The first image illustrates the basic modules that can be assembled end to end with bolts to form the wanted structure. Internal frames, slid along the four "rails" inside the tube and locked in place by girders, allow to flexibly equip a module with standard racks like in the ISS. The second image is mainly about the hatch variants, all kept the same size in order to have only one standardized hull opening, and two external systems fitted to the hull that I can think of.

I'll welcome any constructive criticism from your part and hope that this proposition isn't redundant or too far-fetched.

 

Seems to be the first proper approach here on that issue.

 

Well, you are a brave individual to delve into these waters.

I think your crush depth should be five times your service depth.

-Tom

 

I think to see your point, Tom : increasing the crush depth to 250m makes possible to operate "safely" over the most part of the continental shelf. I just need to recalculate the thickness needed to achieve this specification.

By the way, I forgot to mention in the first post that all my maths for the moment are done with homogeneous static loadings. I still need to find S-N or Wohler curves corresponding to the kind of reinforced concrete I'm using, so I can determinate the maximum amount of stress permitted by the number of diving cycles envisioned.

As a first order approximation, I'll use the following formula applicable to statistically pressurized tubes with a R/e ratio greater than 10 :
Smax = dP*R/e => e = dP*R/Smax, where Smax is the maximum stress supported by the material before rupture (MPa) dP is the pressure differential (MPa) R and e the radius and thickness (m)
Here we have e = 2.5*1.125/35 = 0.08 m or 8 cm (well into the R/e>10 criterion) so the initial thickness of 10 cm should be enough to withstand the compressive stress due to an immersion at 250 m.

The reason why I chose such a thickness in the first place, even if the result of my calculation for a 150 m depth was only 5 cm, is that the EN 206-1 norm recommend to keep at least 30 mm between the surface of the concrete and the rebar in the case of a structure permanently immersed in salt water.

 

Thanks for your sensible approach to this design problem. It seems to me that concrete structures are perfectly viable for underwater use. The problem always arises at the hatches, electrical conduits, valves etc due to stress risers and corrosion. If one take steel out of the equation and substitutes say, titanium like the Russian subs, much changes.

 

Aye, the concrete submarine resurfaces its ugly periscope.
http://www.boatdesign.net/forums/boat-design/concrete-submarine-24361-12.html

check out link above , everything you wanted to know about concrete subs but where afraid to ask....

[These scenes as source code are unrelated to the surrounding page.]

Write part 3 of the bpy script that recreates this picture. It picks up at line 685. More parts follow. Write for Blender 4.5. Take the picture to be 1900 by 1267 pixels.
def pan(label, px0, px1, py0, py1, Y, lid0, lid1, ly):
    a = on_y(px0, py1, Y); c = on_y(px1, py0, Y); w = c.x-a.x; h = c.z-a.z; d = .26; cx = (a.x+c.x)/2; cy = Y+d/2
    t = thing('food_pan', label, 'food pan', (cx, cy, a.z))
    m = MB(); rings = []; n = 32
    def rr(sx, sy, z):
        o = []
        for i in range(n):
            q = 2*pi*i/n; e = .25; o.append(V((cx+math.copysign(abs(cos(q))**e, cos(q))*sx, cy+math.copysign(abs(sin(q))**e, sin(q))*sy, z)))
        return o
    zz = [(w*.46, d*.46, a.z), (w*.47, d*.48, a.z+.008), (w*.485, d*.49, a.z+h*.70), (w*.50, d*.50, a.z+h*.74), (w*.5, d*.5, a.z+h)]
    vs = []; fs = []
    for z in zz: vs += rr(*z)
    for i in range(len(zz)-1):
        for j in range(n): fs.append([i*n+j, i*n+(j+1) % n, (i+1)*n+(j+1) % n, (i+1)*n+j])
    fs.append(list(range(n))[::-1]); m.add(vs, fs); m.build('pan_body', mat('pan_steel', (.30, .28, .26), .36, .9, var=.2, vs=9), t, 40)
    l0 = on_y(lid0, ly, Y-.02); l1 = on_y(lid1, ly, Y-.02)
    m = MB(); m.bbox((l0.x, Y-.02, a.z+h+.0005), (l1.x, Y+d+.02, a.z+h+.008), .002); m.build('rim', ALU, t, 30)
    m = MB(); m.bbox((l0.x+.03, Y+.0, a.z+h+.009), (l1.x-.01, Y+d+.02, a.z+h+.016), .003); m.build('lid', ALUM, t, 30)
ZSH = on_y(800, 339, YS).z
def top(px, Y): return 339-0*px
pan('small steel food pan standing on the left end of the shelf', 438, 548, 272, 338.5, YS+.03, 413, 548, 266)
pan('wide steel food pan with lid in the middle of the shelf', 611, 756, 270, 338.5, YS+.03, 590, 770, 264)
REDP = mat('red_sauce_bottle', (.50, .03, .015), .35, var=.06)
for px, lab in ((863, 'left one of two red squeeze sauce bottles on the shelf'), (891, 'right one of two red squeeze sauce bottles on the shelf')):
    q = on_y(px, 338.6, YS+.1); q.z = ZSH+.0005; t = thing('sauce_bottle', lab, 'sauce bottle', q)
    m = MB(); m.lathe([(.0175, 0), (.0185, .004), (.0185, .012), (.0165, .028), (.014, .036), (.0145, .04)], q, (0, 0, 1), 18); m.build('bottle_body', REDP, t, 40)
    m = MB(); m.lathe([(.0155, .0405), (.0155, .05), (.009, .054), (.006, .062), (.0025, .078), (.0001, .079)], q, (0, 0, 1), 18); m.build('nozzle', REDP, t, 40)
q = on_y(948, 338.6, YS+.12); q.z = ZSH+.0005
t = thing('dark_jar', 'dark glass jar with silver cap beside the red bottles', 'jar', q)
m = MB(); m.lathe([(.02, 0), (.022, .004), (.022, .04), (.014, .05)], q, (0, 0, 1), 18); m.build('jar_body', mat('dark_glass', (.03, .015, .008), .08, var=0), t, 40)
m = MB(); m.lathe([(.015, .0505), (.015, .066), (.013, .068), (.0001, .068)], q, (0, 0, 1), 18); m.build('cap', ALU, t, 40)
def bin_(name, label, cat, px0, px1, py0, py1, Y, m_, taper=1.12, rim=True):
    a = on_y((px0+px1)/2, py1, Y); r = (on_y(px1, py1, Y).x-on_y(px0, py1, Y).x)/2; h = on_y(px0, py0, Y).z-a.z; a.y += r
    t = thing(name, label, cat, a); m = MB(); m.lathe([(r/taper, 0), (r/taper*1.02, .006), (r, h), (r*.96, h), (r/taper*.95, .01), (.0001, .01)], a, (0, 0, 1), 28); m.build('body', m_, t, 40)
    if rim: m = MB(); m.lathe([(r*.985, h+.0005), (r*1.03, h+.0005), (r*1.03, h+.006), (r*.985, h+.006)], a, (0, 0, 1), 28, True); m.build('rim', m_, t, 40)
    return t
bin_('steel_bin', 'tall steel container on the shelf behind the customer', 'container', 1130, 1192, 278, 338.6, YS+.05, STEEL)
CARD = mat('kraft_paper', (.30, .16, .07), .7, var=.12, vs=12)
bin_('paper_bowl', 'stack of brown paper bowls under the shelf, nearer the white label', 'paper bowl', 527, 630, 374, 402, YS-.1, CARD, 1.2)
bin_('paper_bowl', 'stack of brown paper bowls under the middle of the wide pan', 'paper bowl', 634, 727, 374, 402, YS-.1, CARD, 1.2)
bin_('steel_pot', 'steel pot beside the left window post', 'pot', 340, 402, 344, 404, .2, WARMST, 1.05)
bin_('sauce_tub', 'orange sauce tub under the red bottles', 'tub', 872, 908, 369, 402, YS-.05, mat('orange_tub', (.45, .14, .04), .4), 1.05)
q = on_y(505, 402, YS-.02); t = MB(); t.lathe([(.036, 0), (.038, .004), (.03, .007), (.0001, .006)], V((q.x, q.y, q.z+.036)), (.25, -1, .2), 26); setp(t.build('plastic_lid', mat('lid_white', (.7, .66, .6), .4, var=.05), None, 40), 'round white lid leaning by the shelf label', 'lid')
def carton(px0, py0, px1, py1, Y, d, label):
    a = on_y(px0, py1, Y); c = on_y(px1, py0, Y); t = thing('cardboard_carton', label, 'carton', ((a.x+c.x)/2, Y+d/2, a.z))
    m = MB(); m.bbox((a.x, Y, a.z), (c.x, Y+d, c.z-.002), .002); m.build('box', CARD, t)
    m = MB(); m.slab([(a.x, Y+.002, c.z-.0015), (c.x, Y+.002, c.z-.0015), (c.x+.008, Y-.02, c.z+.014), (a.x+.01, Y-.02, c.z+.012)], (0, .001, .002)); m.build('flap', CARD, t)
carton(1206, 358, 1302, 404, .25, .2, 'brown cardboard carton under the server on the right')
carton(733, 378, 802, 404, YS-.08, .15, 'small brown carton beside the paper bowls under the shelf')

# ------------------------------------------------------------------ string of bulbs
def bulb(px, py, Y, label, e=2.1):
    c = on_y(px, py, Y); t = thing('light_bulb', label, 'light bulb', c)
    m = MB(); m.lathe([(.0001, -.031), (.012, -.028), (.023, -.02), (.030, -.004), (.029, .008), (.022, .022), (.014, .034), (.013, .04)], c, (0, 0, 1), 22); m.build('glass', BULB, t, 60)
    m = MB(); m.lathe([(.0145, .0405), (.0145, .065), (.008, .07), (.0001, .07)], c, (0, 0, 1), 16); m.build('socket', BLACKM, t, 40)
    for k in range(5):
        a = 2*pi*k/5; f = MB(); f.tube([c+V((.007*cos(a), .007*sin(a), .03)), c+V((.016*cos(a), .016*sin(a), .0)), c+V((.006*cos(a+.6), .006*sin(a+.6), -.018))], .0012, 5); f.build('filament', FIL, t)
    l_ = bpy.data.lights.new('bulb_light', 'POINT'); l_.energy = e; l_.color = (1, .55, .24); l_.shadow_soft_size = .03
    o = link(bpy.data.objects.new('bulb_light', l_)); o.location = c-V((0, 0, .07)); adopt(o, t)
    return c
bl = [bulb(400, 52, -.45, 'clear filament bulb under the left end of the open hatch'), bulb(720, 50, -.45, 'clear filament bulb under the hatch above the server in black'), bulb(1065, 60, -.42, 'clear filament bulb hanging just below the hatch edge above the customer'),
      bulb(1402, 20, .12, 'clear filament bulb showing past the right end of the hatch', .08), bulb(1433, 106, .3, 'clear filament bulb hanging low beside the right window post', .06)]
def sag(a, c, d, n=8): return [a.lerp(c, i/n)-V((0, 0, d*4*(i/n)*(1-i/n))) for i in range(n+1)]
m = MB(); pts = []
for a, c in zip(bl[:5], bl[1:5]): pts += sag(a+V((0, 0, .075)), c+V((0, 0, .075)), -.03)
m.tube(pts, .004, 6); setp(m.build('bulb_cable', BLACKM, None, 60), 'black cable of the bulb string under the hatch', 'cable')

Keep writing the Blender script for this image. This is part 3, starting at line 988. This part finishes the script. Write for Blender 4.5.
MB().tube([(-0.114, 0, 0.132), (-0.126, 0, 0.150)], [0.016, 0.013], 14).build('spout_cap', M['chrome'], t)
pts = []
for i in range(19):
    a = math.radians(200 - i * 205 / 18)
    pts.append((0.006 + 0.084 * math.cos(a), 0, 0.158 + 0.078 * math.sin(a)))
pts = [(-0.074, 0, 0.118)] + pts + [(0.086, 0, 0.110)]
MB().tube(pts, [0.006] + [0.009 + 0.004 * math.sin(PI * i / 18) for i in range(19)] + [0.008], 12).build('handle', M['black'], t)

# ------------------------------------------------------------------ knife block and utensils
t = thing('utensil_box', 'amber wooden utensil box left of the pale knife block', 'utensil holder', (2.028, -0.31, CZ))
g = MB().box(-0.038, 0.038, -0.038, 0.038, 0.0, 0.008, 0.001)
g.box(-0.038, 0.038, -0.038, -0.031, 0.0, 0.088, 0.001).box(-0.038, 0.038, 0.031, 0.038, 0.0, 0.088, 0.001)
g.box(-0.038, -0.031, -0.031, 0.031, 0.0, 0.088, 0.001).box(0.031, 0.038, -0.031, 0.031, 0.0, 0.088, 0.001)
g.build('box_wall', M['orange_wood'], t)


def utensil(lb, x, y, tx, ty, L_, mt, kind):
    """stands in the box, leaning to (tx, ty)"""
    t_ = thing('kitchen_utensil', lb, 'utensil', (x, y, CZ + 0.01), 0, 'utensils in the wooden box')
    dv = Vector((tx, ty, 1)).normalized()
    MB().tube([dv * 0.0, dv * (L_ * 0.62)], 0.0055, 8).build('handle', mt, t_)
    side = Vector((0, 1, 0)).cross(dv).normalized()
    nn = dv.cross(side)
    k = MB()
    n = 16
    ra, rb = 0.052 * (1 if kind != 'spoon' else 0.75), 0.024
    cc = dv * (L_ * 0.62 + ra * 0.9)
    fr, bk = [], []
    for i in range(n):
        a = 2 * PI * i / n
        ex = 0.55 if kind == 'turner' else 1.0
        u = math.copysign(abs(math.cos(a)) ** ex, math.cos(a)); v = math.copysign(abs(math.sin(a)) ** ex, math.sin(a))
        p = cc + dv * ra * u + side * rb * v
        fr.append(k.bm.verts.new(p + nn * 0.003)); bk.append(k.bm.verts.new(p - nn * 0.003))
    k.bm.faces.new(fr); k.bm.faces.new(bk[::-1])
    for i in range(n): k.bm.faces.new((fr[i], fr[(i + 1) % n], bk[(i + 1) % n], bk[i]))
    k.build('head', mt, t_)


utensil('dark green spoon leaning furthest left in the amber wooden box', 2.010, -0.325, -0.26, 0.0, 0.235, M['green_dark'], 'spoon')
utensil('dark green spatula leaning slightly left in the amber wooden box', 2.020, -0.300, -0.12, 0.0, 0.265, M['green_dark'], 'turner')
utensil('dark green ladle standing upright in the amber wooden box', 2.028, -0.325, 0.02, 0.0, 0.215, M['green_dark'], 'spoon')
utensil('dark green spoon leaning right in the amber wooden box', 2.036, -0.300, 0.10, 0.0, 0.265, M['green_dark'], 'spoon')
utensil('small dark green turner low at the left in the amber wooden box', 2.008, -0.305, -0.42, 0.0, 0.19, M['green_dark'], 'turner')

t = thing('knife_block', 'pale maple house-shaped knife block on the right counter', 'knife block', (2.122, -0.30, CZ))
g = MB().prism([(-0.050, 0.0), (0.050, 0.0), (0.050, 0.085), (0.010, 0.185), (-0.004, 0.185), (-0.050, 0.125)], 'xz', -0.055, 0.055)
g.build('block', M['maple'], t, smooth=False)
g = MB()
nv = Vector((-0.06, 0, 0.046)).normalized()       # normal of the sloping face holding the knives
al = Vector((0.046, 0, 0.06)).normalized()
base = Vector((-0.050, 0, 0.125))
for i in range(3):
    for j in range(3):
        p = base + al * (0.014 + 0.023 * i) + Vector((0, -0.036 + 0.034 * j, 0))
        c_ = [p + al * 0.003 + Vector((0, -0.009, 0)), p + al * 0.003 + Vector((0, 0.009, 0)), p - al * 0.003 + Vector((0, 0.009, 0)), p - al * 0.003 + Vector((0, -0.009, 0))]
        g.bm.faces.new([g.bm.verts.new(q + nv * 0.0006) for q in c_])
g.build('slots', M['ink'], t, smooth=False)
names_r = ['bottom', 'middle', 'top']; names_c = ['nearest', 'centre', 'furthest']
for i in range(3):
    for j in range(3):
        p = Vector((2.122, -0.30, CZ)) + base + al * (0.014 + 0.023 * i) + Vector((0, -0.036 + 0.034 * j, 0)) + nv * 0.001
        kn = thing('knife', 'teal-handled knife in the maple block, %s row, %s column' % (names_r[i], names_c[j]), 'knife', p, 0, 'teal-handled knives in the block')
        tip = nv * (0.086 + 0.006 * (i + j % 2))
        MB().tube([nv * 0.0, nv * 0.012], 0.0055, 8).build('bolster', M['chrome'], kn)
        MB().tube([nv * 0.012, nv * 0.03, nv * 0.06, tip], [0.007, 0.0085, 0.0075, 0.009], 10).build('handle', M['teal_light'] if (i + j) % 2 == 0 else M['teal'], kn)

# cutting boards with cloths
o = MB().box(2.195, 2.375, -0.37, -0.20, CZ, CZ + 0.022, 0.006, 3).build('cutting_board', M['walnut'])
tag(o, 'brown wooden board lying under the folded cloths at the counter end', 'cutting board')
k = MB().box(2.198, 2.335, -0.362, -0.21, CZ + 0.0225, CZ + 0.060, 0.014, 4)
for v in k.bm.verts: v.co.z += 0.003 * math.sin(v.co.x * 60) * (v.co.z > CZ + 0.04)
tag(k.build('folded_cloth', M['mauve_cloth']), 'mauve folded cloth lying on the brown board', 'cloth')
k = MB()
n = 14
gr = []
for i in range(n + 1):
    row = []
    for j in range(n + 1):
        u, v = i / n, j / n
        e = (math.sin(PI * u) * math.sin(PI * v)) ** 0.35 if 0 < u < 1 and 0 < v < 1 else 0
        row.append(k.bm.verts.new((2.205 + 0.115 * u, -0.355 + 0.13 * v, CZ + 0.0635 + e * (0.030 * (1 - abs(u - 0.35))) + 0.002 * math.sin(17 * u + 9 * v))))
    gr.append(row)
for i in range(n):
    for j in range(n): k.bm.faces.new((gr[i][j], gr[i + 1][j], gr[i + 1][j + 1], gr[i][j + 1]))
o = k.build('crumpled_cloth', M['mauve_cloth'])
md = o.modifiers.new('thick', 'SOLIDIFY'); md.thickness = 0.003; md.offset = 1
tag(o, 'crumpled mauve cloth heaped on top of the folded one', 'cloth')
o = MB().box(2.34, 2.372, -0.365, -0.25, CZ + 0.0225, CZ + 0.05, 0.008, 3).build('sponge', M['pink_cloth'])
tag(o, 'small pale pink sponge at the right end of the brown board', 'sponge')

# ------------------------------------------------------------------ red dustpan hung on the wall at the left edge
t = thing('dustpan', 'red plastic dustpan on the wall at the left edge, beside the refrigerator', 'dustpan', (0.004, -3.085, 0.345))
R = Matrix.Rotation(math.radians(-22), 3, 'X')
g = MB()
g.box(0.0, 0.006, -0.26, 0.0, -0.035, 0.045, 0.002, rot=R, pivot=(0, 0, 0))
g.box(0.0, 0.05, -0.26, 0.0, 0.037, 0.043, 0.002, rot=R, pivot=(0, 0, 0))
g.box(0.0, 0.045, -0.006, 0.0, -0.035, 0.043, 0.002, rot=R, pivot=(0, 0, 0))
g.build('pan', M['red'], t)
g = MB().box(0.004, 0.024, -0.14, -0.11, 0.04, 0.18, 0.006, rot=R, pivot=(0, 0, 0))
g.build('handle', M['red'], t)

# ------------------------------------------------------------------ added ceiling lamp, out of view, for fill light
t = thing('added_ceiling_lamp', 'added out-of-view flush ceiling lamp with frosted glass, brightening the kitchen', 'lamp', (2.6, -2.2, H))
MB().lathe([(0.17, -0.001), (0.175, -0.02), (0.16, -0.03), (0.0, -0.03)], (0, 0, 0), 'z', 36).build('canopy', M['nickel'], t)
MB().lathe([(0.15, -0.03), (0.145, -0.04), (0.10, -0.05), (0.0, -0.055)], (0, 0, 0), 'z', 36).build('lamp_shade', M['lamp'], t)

I am a Marine Contractor. I build seawalls of iron and concrete all day long for many years. I know a little on building concrete structures that are exposed to seawater all the time. Here is my advice.
1. Build it from highest psi concrete you can 5000 psi and higher
2. Add fibers to mix
3. Add DCI to mix which corrosion controller
4. Used galvanize rebars or at least epoxy coated rebars
5. The whole thing needs rebars everywhere in a cage.
6. Paint it
7. Allow for stress cracks, I don't know how in submarine
8. Pour all at one time for maximum strength
9. Keep it wet during curing
10. Allow over 30 days to cure
11. Don't stand under it...


Besides hatches and thru-hulls other problem all subs have is cycle stress. This determines lifespan of airplanes and submarines. This contraction and expansion will kill any material overtime. Concrete is not a good flexible material for this.

 

In California high-end floating homes on cast concrete barges have been built for many years now. mydauphin's remarks are 100 percent on for concrete structures exposed to salt water.
The cycle stress problem is very real. Every time you stress something you create micro-faults in the form of tiny cracks. Since the sub is loaded in compression this is different than an aircraft, so a study model and several thousand loading cycles would answer these questions maybe.

 

A much more rigourous approach to the concept, someone who actually considers 'stress cycles' !

The question that springs to mind is the longtitudional challenge. Are your envisaging being able to join two or more hull modules together, and if so, how do you see the engineering to provide lengthways strength ? Some modular hulls use tensioned cables or rods to achieve this.

 

Maybe some sort of interlock cast into the tube ends that would engage in a hemispherical terminal end unit or another tube. This would need a bulkhead obviously.

 

Bulkheads are good.

 

5x crush depth to safe working depth ratio same as specs for cranes, i.e. collapse strength is 5x allowed working load. Damm things still fall down.

 

I think concrete would be really good for a permenant undersea structure but have my doubts about it enduring cycling. I would build it in carbon-graphite/epoxy.

 

@mydauphin, I have been toying with something similar to what you describe (as a mental exercise only) It seems to me that an hull made of an epoxy resin mixed with fibers and a silica sand aggregate would be very strong, but would also be flexible enough to withstand cycling.

 

Advanced experimental aircraft these days are using titanium cloth in their laminates.

 

I've considered using fiberglass pipe for a sub. But only because I see it all the time and wonder what I could use it for.